------ THE RECORDS ------

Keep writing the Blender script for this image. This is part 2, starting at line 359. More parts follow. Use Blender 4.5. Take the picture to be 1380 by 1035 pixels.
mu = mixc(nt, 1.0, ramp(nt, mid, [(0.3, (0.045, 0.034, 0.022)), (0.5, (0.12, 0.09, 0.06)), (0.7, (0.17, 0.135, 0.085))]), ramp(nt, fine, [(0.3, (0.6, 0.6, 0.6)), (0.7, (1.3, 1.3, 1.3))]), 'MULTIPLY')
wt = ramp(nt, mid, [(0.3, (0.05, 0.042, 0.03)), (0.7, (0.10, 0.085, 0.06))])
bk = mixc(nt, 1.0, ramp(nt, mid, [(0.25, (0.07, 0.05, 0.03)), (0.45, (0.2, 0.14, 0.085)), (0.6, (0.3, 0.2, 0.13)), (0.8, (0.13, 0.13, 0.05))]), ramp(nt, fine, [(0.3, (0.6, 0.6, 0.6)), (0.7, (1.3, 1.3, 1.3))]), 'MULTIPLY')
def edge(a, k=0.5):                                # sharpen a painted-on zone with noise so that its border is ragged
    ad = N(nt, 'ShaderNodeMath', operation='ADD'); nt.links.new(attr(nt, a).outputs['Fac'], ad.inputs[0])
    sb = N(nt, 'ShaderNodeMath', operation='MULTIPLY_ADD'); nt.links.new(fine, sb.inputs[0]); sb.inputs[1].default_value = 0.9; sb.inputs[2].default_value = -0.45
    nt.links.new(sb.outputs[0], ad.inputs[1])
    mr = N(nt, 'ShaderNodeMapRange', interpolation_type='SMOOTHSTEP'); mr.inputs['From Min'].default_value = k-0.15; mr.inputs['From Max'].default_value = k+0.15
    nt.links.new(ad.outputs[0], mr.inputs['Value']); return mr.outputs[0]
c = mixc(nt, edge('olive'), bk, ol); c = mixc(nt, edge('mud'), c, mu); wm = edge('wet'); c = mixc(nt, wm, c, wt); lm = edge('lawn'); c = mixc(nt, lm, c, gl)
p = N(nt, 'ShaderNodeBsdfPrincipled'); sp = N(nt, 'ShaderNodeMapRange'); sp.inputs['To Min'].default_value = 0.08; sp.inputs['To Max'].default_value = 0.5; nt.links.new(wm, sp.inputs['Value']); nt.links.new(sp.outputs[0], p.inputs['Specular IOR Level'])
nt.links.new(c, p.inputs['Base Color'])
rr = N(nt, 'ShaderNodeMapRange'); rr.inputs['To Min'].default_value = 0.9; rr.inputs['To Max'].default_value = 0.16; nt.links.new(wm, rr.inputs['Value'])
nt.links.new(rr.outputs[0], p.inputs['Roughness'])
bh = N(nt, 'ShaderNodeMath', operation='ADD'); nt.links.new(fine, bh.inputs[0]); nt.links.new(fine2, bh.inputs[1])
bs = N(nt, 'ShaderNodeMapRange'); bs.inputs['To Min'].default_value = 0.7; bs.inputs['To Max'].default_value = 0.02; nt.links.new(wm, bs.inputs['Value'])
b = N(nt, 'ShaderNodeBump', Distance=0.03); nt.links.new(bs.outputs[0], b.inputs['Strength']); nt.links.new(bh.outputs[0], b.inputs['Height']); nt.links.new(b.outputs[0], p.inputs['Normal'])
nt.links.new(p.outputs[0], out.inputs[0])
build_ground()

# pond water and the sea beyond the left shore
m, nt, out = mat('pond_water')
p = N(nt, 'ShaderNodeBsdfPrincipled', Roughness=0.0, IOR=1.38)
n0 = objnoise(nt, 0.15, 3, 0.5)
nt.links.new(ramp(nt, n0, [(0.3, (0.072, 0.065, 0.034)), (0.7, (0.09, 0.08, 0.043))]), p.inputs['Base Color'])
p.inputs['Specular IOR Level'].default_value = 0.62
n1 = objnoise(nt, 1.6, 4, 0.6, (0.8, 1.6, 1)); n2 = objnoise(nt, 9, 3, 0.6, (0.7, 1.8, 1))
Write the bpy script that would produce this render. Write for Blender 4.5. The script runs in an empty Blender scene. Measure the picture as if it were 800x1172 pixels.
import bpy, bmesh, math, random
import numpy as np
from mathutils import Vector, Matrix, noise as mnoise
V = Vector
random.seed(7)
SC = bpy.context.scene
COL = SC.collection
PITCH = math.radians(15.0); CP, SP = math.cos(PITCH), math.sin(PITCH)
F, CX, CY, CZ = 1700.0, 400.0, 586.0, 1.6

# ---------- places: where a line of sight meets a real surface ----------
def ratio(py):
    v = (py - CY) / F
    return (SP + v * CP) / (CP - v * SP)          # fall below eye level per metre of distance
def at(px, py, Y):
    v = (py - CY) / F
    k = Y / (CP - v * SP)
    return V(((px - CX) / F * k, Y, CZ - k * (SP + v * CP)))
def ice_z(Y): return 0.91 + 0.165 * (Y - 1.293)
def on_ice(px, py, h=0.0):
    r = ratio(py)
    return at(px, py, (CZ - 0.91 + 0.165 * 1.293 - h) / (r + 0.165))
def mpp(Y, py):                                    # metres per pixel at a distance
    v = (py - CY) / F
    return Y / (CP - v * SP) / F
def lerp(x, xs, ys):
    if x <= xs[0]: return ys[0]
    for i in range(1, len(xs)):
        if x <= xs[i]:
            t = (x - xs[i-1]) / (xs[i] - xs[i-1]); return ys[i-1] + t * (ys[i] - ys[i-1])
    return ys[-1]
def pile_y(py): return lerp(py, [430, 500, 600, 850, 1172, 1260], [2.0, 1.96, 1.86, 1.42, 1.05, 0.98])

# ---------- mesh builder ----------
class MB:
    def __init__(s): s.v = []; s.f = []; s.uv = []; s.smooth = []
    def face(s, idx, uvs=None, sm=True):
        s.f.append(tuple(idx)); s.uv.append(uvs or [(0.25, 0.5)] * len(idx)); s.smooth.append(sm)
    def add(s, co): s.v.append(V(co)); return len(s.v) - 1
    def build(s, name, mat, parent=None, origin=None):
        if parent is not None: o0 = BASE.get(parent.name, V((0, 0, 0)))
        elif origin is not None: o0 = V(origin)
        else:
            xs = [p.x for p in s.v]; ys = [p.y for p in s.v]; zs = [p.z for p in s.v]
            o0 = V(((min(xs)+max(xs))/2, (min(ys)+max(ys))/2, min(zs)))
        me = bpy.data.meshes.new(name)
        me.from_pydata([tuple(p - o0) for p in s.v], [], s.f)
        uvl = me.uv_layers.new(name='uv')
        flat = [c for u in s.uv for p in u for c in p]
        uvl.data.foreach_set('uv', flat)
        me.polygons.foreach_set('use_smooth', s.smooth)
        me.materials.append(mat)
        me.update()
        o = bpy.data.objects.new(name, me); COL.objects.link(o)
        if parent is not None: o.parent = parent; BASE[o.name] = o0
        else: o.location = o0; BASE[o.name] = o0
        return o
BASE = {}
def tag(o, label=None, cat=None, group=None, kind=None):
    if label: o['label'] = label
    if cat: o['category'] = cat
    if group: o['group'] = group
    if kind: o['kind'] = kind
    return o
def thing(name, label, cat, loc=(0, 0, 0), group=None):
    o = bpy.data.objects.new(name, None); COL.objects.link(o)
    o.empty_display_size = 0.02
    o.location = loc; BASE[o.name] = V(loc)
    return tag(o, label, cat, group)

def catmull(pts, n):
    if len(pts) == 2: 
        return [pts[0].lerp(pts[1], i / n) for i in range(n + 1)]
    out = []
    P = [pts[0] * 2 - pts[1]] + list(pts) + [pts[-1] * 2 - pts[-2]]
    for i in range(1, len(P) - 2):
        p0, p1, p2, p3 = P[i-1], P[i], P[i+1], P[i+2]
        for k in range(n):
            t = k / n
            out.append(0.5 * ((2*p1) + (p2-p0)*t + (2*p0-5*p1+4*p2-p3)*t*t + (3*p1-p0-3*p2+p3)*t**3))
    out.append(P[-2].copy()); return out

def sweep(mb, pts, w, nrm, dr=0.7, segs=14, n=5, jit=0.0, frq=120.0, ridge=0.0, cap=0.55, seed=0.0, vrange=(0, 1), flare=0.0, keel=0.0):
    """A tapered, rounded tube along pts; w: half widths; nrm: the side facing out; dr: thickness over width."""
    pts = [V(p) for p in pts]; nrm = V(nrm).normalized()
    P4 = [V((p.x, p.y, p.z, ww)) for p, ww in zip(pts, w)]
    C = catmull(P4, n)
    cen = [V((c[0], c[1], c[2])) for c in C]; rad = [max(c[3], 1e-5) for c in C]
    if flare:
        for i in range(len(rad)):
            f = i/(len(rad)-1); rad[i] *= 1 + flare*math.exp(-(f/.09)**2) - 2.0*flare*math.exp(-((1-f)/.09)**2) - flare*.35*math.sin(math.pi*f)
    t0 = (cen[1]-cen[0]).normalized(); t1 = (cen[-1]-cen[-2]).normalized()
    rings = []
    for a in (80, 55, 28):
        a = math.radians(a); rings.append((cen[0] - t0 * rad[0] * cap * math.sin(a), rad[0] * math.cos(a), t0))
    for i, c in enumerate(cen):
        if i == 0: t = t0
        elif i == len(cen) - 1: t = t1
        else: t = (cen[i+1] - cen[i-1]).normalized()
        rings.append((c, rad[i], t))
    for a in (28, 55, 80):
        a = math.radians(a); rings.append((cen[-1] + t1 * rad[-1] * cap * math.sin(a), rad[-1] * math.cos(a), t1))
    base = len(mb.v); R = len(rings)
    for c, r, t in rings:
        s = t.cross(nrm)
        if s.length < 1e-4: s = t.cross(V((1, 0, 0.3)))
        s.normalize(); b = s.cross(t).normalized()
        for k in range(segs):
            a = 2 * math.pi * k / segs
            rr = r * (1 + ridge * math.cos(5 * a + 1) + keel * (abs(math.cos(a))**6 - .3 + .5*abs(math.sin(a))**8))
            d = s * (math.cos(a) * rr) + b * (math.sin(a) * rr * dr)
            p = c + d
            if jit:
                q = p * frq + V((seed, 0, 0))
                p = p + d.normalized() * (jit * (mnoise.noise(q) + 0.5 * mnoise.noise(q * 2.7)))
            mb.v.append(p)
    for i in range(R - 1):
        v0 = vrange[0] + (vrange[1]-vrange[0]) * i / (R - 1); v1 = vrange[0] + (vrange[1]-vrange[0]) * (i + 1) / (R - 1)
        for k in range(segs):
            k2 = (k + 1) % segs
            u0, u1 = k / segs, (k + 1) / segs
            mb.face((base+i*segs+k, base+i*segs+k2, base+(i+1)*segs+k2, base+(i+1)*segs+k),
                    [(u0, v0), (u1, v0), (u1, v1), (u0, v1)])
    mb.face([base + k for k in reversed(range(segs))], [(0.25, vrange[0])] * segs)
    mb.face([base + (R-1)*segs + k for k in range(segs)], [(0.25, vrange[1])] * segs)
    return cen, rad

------

## WORK TO COMPLETE
Search the entries for the word "that" and gather every line where it appears.

## EXPECTED ANSWER
def edge(a, k=0.5):                                # sharpen a painted-on zone with noise so that its border is ragged
Write the bpy script that would produce this render. Write for Blender 4.5. The script runs in an empty Blender scene. Measure the picture as if it were 800x1172 pixels.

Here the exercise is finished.